In 1942, Nazi Germany began Aktion Reinhard (Operation Reinhard), a plan to kill the roughly 2 million Jews living in German-occupied territory in what had been central Poland. Majdanek, primarily a labor camp, saved many Jews from quick deaths in mass killing centers. Majdanek prisoners, however, were executed if they were considered too weak to work. Some prisoners were shot, and many were killed in gas chambers. The Germans burned the corpses in crematoria (furnaces for cremating dead bodies).

In the autumn of 1943, armed Jewish resistance grew rapidly in Poland. Fearing revolts in the labor camps, SS and German police units shot about 42,000 Jews in the Lublin region on November 3 and 4. The killings at Majdanek took place on November 3. Around 18,000 victims were shot just outside the camp walls. Some 8,000 of the victims were Majdanek prisoners. The rest were from smaller nearby labor camps and prisons.

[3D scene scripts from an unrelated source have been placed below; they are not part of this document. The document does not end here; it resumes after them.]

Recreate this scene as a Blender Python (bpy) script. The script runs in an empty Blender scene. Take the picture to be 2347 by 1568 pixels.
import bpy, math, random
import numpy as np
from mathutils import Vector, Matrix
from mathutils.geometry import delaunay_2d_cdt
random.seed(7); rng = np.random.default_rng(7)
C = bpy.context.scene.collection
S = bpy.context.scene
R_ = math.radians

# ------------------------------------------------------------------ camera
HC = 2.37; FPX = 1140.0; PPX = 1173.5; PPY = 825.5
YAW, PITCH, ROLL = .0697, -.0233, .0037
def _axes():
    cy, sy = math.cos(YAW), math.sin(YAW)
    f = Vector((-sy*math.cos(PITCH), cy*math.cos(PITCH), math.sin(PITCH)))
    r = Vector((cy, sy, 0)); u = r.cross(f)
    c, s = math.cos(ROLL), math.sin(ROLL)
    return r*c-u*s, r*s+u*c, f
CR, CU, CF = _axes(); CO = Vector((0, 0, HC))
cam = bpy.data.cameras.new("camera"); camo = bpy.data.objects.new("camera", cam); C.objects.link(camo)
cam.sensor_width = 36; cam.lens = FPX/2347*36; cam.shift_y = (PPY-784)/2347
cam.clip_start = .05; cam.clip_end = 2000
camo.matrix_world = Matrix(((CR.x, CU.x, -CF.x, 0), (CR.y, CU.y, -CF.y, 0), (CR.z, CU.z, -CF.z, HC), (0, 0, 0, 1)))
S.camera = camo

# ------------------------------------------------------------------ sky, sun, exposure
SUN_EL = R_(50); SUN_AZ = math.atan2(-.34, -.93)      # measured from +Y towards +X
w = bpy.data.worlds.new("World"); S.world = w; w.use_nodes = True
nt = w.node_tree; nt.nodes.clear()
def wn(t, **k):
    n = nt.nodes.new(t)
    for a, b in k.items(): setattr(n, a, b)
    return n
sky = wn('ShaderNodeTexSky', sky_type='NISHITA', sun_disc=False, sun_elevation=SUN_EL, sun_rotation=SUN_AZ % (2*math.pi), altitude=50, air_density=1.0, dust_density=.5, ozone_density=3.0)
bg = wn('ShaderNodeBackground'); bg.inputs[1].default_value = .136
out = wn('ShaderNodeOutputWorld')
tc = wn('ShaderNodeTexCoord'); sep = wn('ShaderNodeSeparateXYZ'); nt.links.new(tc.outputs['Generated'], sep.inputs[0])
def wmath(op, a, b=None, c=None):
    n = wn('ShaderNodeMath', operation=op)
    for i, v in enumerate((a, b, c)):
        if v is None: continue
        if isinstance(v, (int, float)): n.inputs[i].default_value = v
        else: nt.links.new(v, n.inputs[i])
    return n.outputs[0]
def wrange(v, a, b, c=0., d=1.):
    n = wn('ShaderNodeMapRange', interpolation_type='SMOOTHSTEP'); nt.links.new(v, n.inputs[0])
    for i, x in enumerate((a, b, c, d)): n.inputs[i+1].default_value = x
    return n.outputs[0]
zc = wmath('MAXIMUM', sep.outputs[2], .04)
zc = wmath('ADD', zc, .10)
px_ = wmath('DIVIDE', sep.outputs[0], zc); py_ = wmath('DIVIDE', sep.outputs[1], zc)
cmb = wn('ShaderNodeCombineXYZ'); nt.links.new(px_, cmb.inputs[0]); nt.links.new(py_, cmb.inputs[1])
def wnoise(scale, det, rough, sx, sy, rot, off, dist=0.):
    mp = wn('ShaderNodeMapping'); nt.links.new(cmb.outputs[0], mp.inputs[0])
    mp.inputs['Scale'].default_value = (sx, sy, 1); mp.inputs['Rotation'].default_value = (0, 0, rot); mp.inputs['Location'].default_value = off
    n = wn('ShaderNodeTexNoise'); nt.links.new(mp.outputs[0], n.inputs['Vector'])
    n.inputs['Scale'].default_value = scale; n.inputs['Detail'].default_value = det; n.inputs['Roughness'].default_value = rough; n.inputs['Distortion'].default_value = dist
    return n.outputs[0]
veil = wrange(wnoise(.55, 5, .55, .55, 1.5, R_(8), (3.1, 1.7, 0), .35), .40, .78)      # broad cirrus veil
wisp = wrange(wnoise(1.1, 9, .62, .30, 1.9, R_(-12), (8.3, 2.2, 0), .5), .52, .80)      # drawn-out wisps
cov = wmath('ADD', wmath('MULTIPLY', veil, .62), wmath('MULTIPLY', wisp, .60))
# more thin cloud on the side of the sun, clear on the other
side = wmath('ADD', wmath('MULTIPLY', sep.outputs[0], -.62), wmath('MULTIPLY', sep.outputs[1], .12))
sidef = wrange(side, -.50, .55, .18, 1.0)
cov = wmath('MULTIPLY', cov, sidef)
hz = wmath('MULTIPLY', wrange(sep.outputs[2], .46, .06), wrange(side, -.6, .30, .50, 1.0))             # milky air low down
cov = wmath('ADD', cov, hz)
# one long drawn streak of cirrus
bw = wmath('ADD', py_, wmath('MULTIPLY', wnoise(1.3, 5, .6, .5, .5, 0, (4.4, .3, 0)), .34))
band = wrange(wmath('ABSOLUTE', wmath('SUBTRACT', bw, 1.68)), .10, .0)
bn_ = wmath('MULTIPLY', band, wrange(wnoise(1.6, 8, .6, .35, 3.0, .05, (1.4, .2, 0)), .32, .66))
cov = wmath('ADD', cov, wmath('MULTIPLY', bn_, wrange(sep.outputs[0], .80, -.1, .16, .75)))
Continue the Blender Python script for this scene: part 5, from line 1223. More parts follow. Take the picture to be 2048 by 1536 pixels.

In July 1944, with the Soviet Red Army approaching, the Germans abandoned Majdanek. The Germans destroyed the crematoria, but they did not have time to dismantle the gas chambers and other buildings. Soviet soldiers liberated Majdanek’s survivors in late July. Parts of the camp survive today as a memorial and museum.

Majdanek’s victims were mostly Polish Jews. However, Jews from several other countries also died there. Many prisoners of war, Roma (sometimes called Gypsies), and others died in the camp. It is estimated that 80,000 to 110,000 people died at Majdanek. Some earlier estimates put that number much higher.